Emerging disclosures
Some academy trusts are now considering additional disclosures beyond the standard framework, including sustainability reporting.
Under the Streamlined Energy and Carbon Reporting Regulations 2018, organisations must report energy and carbon information if they meet two of the following thresholds:
- turnover or income above £36 million
- balance sheet assets above £18 million
- more than 250 employees
There is also a low-energy exemption for organisations using less than 40,000 kWh annually.
Alongside this, education settings are increasingly expected to appoint sustainability leads and maintain climate action plans.
Trial Balance Preparation: Avoiding Audit Delays
A well-prepared trial balance significantly improves the efficiency of the audit process.
Academy trusts have a financial year end of 31 August, with audited accounts typically required to be submitted to the Education and Skills Funding Agency by 31 December.
As the year end coincides with the Summer holiday period, finance teams may experience reduced capacity, which can create challenges when preparing for audit.
Common causes of audit delay
Three issues frequently cause delays during academy trust audits:
- Unexpected revisions to the trial balance
- Accounting adjustments not posted before audit
- Control accounts that have not been reconciled
These issues can lead to additional queries from auditors and increase the time required to finalise accounts.
A strong financial close process
A robust year-end close process should include:
- reviewing income and expenditure for completeness
- reconciling key balance sheet accounts such as bank, VAT, debtors and creditors
- ensuring the trial balance is final before the audit begins
Completing these steps early reduces the need for late adjustments during the audit.
Key year-end adjustments
Finance teams should ensure that standard year-end adjustments are completed before the audit begins, including:
- accruals – ensuring costs are recognised in the correct accounting period
- prepayments – allocating payments across the correct financial year
- depreciation – posting year-end depreciation entries
- fixed asset register updates – to reflect all assets held by the trust as at the relevant year end
Delays in posting these adjustments can significantly slow the audit process.
Trusts should also review the treatment of capital grants such as CIF funding to ensure income recognition aligns with the relevant conditions.
Managing Reserves: Balancing Sustainability and Investment
Reserves are one of the most important indicators of financial sustainability within an academy trust.
They allow trusts to manage financial risks, plan capital investment and respond to unexpected challenges.

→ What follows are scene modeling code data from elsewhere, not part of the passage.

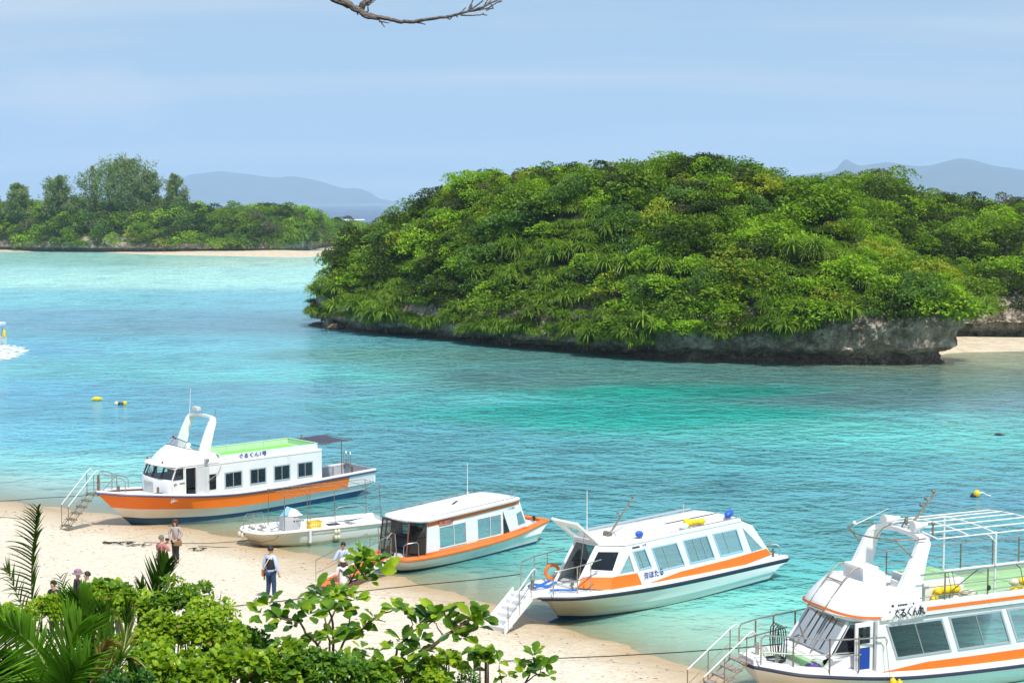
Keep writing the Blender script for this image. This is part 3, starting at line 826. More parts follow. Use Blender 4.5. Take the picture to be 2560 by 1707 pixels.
# a few skyline trees with grey domed crowns
def pick_rear(p, u, t, r):
    q = r.random() * .8 + .35 * (.5 + .5 * noise.noise(Vector((p.x * .1, p.y * .1, 7))))
    mt = 'dark' if q < .42 else 'mid' if q < .85 else 'bright' if q < 1.05 else 'yellow'  # darker leaf colours picked more often, standing in for the headland's deeper shading
    if t > .85 and r.random() < .3: mt = 'grey'
    return 'c', mt, 1.1
pts = scatter(rear_s, 4200, lambda u, t: 2.0, 1.15, 5)
rnd.shuffle(pts)
o = plant(pts, 'the rear headland', 1.25, 40, 'headland_thicket', pick_rear, lambda u: ['left part of', 'middle of', 'right part of'][min(2, int(u * 3))], tn_main, seed=8)
if o: tag(o, 'dense mass of green bushes covering the headland behind the big island', 'bushes', kind='stuff')
def pick_islet(p, u, t, r):
    q = r.random() * .9 + .3 * (.5 + .5 * noise.noise(Vector((p.x * .05, p.y * .05, 3))))
    if t < .5 and r.random() < .12: return 'p', 'pand', 1.1
    mt = 'dark' if q < .38 else 'blue' if q < .5 else 'mid' if q < .88 else 'bright' if q < 1.0 else 'yellow'
    if r.random() < .07: mt = 'grey'
    return 'c', mt, 1.0
pts = scatter(islet_s, 3600, lambda u, t: 2.7, 1.1, 6, -.1)
rnd.shuffle(pts)
o = plant(pts, 'the distant islet', 2.25, 28, 'islet_thicket', pick_islet, lambda u: ['left end of', 'left half of', 'right half of', 'right end of'][min(3, int(u * 4))], tn_main, seed=9)
if o: tag(o, 'dense mass of green bushes covering the distant low islet', 'bushes', kind='stuff')

# casuarina trees standing above the islet's bushes
CAS = [(-18, 470, 452, 2.6, 'grey-green feathery tree cut by the left edge above the distant islet'), (46, 472, 426, 3.2, 'small pointed casuarina second from the left on the distant islet'),
 (130, 478, 411, 4.2, 'broad pale feathery casuarina left of the thin tree on the distant islet'), (207, 476, 386, 4.6, 'thin open-crowned casuarina left of the tallest tree on the distant islet'),
 (268, 474, 376, 6.5, 'left half of the tallest pair of dense casuarinas on the distant islet'), (312, 474, 372, 6.5, 'tallest dense casuarina on the distant islet'), (336, 476, 402, 3.6, 'lower casuarina against the right side of the tallest tree on the distant islet'),
 (412, 474, 405, 3.4, 'lone wind-bent casuarina right of the tallest trees on the distant islet')]
for i, (px, by, ty, rad, lab) in enumerate(CAS):
    D = 452.0; b = atD(px * K, (by + 8) * K, D); t = atD(px * K, ty * K, D); h = t.z - b.z
    e = empty('casuarina_tree', (b.x, b.y, b.z - 3), 0, lab, 'tree', 'casuarina trees on the distant islet')
    wd, nd = casuarina_mb(50 + i, h + 3, rad * (1.25 if i in (2, 4, 5, 6) else 1.1), 1.0 if i == 3 else 2.0, base=.05)
    wd.build('trunk', m_bark, e); nd.build('crown', LM['cas'], e)

# ------------------------------------------------------------------ distant mountains
m_mt = mat('far_forest', (.035, .055, .04), .95, noise_amt=.4, noise_scale=.004)
def range_(name, prof, D, label):
    mb = MB(); rows = []
    n = 140
    for i in range(n + 1):
        px = prof[0][0] + (prof[-1][0] - prof[0][0]) * i / n
        py = smooth_interp(prof, px)
        r_ = px_ray(px * K, py * K); ax = r_[0] / r_[1]
        zc = max(2, EYE + r_[2] * D / r_[1])
        row = []
        for t in np.linspace(0, 1, 9):
            dd = D - 1300 * (1 - t); z = zc * (math.sin(t * math.pi / 2) ** 1.1)
            z += 22 * noise.noise(Vector((ax * D * .0026, t * 5, 0))) * math.sin(t * math.pi) * (zc / 200)
            row.append((ax * dd, dd, z - 8 * (t == 0)))
        row.append((ax * (D + 1300), D + 1300, -8))
        rows.append(row)
    mb.loft(rows); o = mb.build(name, m_mt, smooth=True); tag(o, kind='structure'); return o
range_('far_mountain_range', [(380, 462), (410, 420), (430, 404), (460, 399), (500, 394), (530, 396), (560, 399), (580, 401), (600, 405), (640, 408), (665, 405), (690, 408), (720, 414), (760, 425), (790, 433), (820, 433), (845, 440), (870, 455), (900, 461), (950, 464), (1010, 467)], 15000, '')
range_('far_mountain_ridge', [(1790, 440), (1820, 408), (1860, 400), (1895, 396), (1920, 388), (1932, 374), (1943, 366), (1956, 373), (1975, 380), (1990, 379), (2010, 376), (2040, 373), (2075, 378), (2110, 382), (2140, 380), (2170, 372), (2205, 364), (2240, 369), (2280, 380), (2320, 386), (2352, 391), (2420, 400), (2520, 430)], 12000, '')

# air: pale even haze round everything
hz = MB(); hz.box((0, 8700, 396), (52000, 21000, 800))
hm, nt, N, L = node_mat('sea_haze')
o_ = N('ShaderNodeOutputMaterial'); pv = N('ShaderNodeVolumePrincipled'); pv.inputs['Color'].default_value = (.60, .80, .96, 1); pv.inputs['Density'].default_value = HAZE if 'HAZE' in globals() else 1.0e-4
pv.inputs['Anisotropy'].default_value = 0.0
L(pv.outputs[0], o_.inputs['Volume'])
hazeo = hz.build('haze', hm); tag(hazeo, 'thin pale sea haze', None, kind='stuff')
# ------------------------------------------------------------------ boat materials
WH = (.80, .81, .81)
m_white = mat('gelcoat_white', WH, .32, noise_amt=.06, noise_scale=1.5, dirt=((.48, .36, .22), .55, .80, .55), coat=.2)
m_whiteclean = mat('gelcoat_white_clean', (.82, .83, .84), .35, noise_amt=.05, noise_scale=2, dirt=((.50, .42, .30), .60, .85, .4), coat=.2)
m_cream = mat('gelcoat_stained', (.70, .64, .50), .4, noise_amt=.18, noise_scale=1.2, dirt=((.45, .33, .14), .48, .75, .6))
m_grey = mat('painted_grey', (.46, .48, .52), .6, noise_amt=.15, noise_scale=5)
m_lgrey = mat('painted_light_grey', (.62, .63, .64), .55, noise_amt=.1, noise_scale=4)
m_orange = mat('orange_paint', (.92, .19, .005), .4, noise_amt=.10, noise_scale=1.6, dirt=((.75, .42, .22), .62, .82, .4), coat=.1)
m_orange2 = mat('orange_paint_faded', (.80, .20, .035), .5, noise_amt=.18, noise_scale=2)
m_blueboot = mat('antifouling_blue', (.008, .075, .19), .55, noise_amt=.45, noise_scale=1.6, dirt=((.02, .09, .10), .5, .7, .8))
m_navy = mat('navy_rubber', (.018, .028, .07), .5, noise_amt=.3, noise_scale=4)
m_dkblue = mat('navy_line', (.035, .05, .17), .5, noise_amt=.4, noise_scale=3)
m_steel = mat('stainless_steel', (.55, .53, .50), .3, metal=.9, noise_amt=.35, noise_scale=7)
m_rusty = mat('rust_streaked_steel', (.33, .27, .20), .5, metal=.6, noise_amt=.5, noise_scale=9)
m_galv = mat('painted_white_pipe', (.80, .81, .82), .4, noise_amt=.08)
m_black = mat('black_frame', (.02, .02, .022), .45)
m_blackrope = mat('dark_rope', (.03, .03, .028), .9, noise_amt=.4, noise_scale=40)
m_rope = mat('pale_rope', (.35, .32, .26), .9, noise_amt=.3, noise_scale=40)
m_green1 = mat('deck_green', (.19, .62, .10), .55, noise_amt=.1, noise_scale=2)
m_green2 = mat('pale_green_panel', (.55, .74, .52), .5, noise_amt=.08, noise_scale=2)
m_green3 = mat('faded_green_deck', (.33, .55, .27), .65, noise_amt=.14, noise_scale=2)
m_awn = mat('navy_grey_canvas', (.055, .062, .095), .9, noise_amt=.25, noise_scale=10)
m_yellow = mat('yellow_float', (.85, .60, .01), .42, noise_amt=.15, noise_scale=6)
m_blueflt = mat('blue_float', (.03, .11, .55), .4, noise_amt=.2, noise_scale=6)
m_whflt = mat('cream_float', (.72, .68, .52), .6, noise_amt=.25, noise_scale=8)
m_alu = mat('aluminium', (.56, .60, .63), .4, metal=.55, noise_amt=.1)
m_dint = mat('dark_interior', (.045, .045, .048), .8)
m_seat = mat('blue_grey_seat', (.10, .13, .19), .7)
m_brown = mat('brown_board', (.16, .06, .03), .6)
m_ltblue = mat('light_blue_cloth', (.25, .50, .72), .8, noise_amt=.1)
m_cloth = mat('grey_white_tarp', (.58, .60, .62), .85, noise_amt=.2, noise_scale=2.5, bump=1.2, bump_scale=5)
m_red = mat('red_plastic', (.35, .01, .015), .4)
m_text_b = mat('lettering_blue', (.04, .07, .32), .6)
m_text_k = mat('lettering_black', (.012, .012, .014), .6)
m_text_r = mat('lettering_red', (.45, .03, .10), .6)
m_deepblue = mat('door_blue', (.005, .055, .36), .5, noise_amt=.1)
m_ltframe = mat('pale_blue_frame', (.38, .60, .80), .5)
m_purple = mat('purple_cloth', (.14, .07, .28), .9, noise_amt=.3, noise_scale=12)
m_pipe_bl = mat('blue_hose', (.02, .14, .50), .5)

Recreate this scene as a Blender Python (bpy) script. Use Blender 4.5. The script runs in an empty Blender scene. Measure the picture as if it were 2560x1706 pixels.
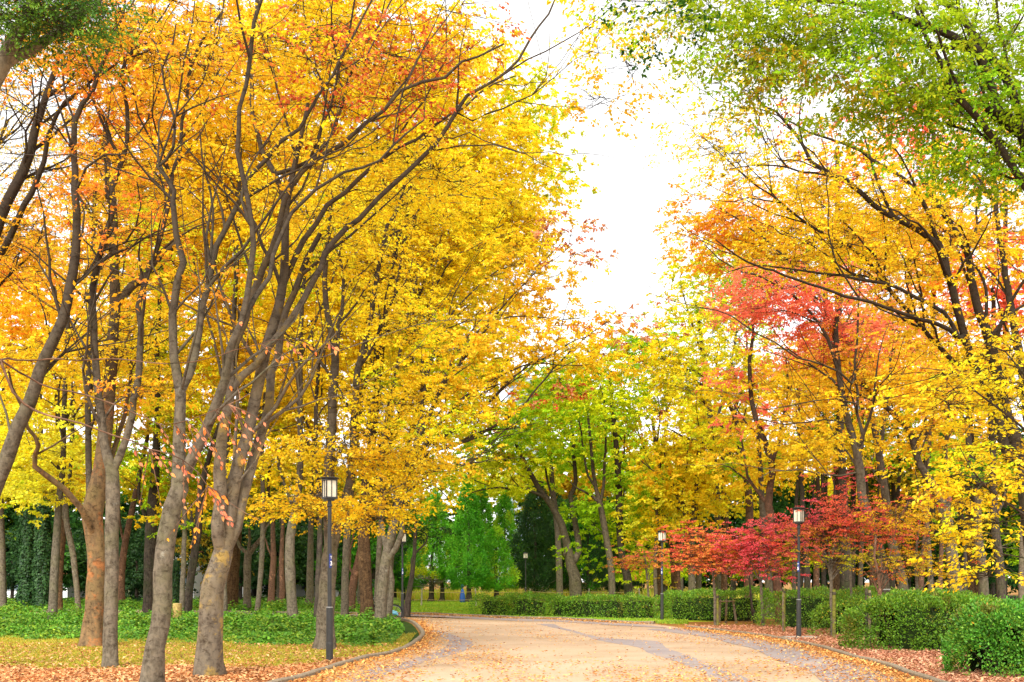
import bpy, math, random
import numpy as np
from mathutils import Vector

# ---------------------------------------------------------------- camera, world, sun, exposure
scn = bpy.context.scene
FL, CX, HY, EYE = 2700.0, 1280.0, 1452.5, 1.76       # photo pixels (2560 wide), eye height in metres
cd = bpy.data.cameras.new("camera")
cam = bpy.data.objects.new("camera", cd)
scn.collection.objects.link(cam)
cam.location = (0, 0, EYE)
cam.rotation_euler = (math.pi / 2, 0, 0)
cd.sensor_width = 36.0
cd.lens = 36.0 * FL / 2560.0
cd.shift_y = (HY - 853.0) / 2560.0
cd.clip_start = 0.1
cd.clip_end = 2000
scn.camera = cam

SUN_EL, SUN_AZ = math.radians(40), math.radians(192)   # azimuth from +Y (north) clockwise
world = bpy.data.worlds.new("World")
scn.world = world
world.use_nodes = True
wn, wl = world.node_tree.nodes, world.node_tree.links
wn.clear()
wout = wn.new('ShaderNodeOutputWorld')
sky = wn.new('ShaderNodeTexSky')
sky.sky_type = 'NISHITA'
sky.sun_disc = False
sky.sun_elevation = SUN_EL
sky.sun_rotation = SUN_AZ
hs = wn.new('ShaderNodeHueSaturation')
hs.inputs['Saturation'].default_value = 0.12
wl.new(sky.outputs[0], hs.inputs['Color'])
b1 = wn.new('ShaderNodeBackground')
b1.inputs['Strength'].default_value = 0.07
wl.new(hs.outputs[0], b1.inputs['Color'])
b2 = wn.new('ShaderNodeBackground')                    # the even white cloud deck
b2.inputs['Color'].default_value = (1.0, 0.995, 0.985, 1)
b2.inputs['Strength'].default_value = 0.56
wa = wn.new('ShaderNodeAddShader')
wl.new(b1.outputs[0], wa.inputs[0])
wl.new(b2.outputs[0], wa.inputs[1])
wl.new(wa.outputs[0], wout.inputs['Surface'])

sd = bpy.data.lights.new("sun", 'SUN')
sd.energy = 2.6
sd.angle = math.radians(25)
sd.color = (1.0, 0.96, 0.88)
so = bpy.data.objects.new("sun", sd)
scn.collection.objects.link(so)
sdir = Vector((math.sin(SUN_AZ) * math.cos(SUN_EL), math.cos(SUN_AZ) * math.cos(SUN_EL), math.sin(SUN_EL)))
so.rotation_euler = sdir.to_track_quat('Z', 'Y').to_euler()
so.location = (0, -10, 40)

scn.view_settings.view_transform = 'Standard'
scn.view_settings.look = 'None'
scn.view_settings.exposure = 1.05
scn.view_settings.gamma = 1.0
scn.cycles.max_bounces = 8
scn.cycles.diffuse_bounces = 5
scn.cycles.transmission_bounces = 6
scn.cycles.use_denoising = True

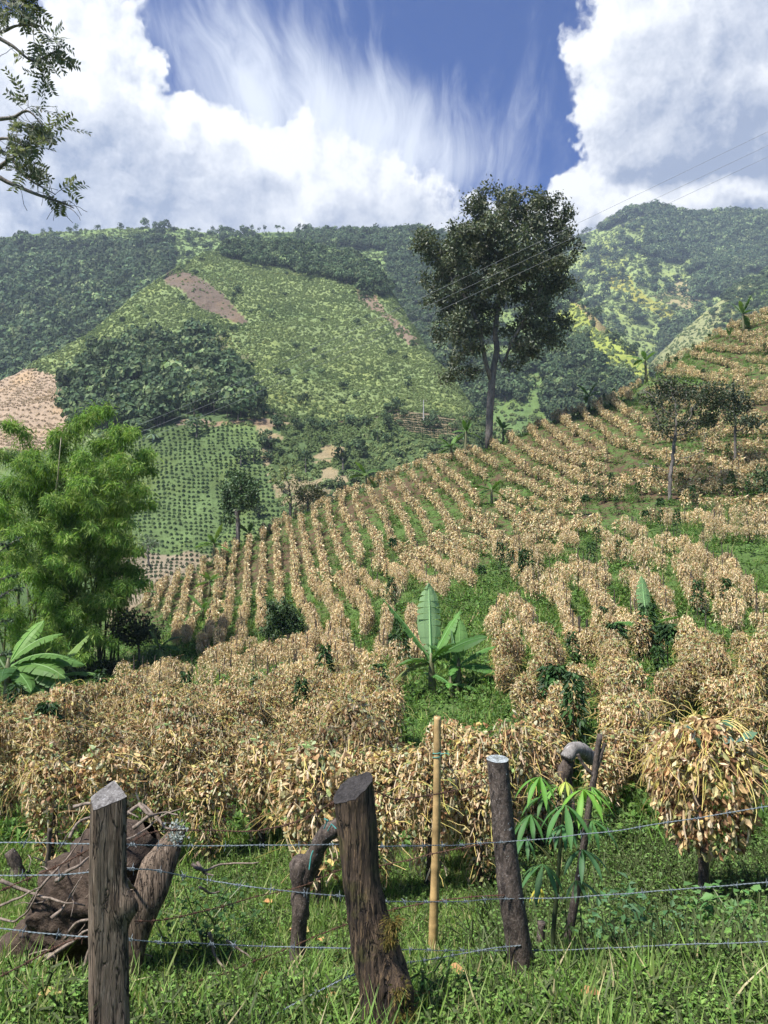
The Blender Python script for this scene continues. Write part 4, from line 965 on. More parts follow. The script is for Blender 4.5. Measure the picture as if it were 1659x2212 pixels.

However, reserves can also attract scrutiny if stakeholders believe funds should instead be used to support pupils immediately.
The balancing act
Trustees must balance two competing priorities:
- investing in educational outcomes today
- maintaining financial resilience for the future
Trusts face a range of financial pressures, including:
- building maintenance and capital expenditure
- inflationary pressures on operating costs
- increases in staff costs
- unexpected structural issues in buildings
Recent building safety concerns in the education sector have demonstrated why maintaining appropriate financial reserves can be essential.
Reserve benchmarks
Many academy trusts consider a reserves range of 520% of income as a general acceptable range.
However, this is not a fixed rule.
Different trusts may require different reserve levels depending on factors such as:
- size and complexity of the trust
- planned capital projects
- financial risk exposure
- long-term strategy
Trusts should also analyse reserves by separating ring-fenced funds for specific projects from general reserves.
Communicating reserves clearly
The trustees’ report provides an opportunity to explain the trust’s reserves policy and the rationale behind reserve levels.
Where reserves are higher than sector averages, trustees should clearly explain the reasons — for example planned capital investment or risk management considerations.
Transparent communication helps demonstrate strong financial stewardship.
Common Reporting Risks
Academy trusts preparing their annual accounts should be aware of several common issues.
Copying previous reports without updating content
Governance structures, priorities and financial conditions may have changed since the previous year.
Missing governance updates
Changes in trustees, committee structures or governance arrangements should be reflected accurately.
Incomplete disclosures
New reporting requirements or emerging expectations may require additional disclosures.
Failing to update the trustees’ report appropriately can result in unnecessary questions from regulators and stakeholders.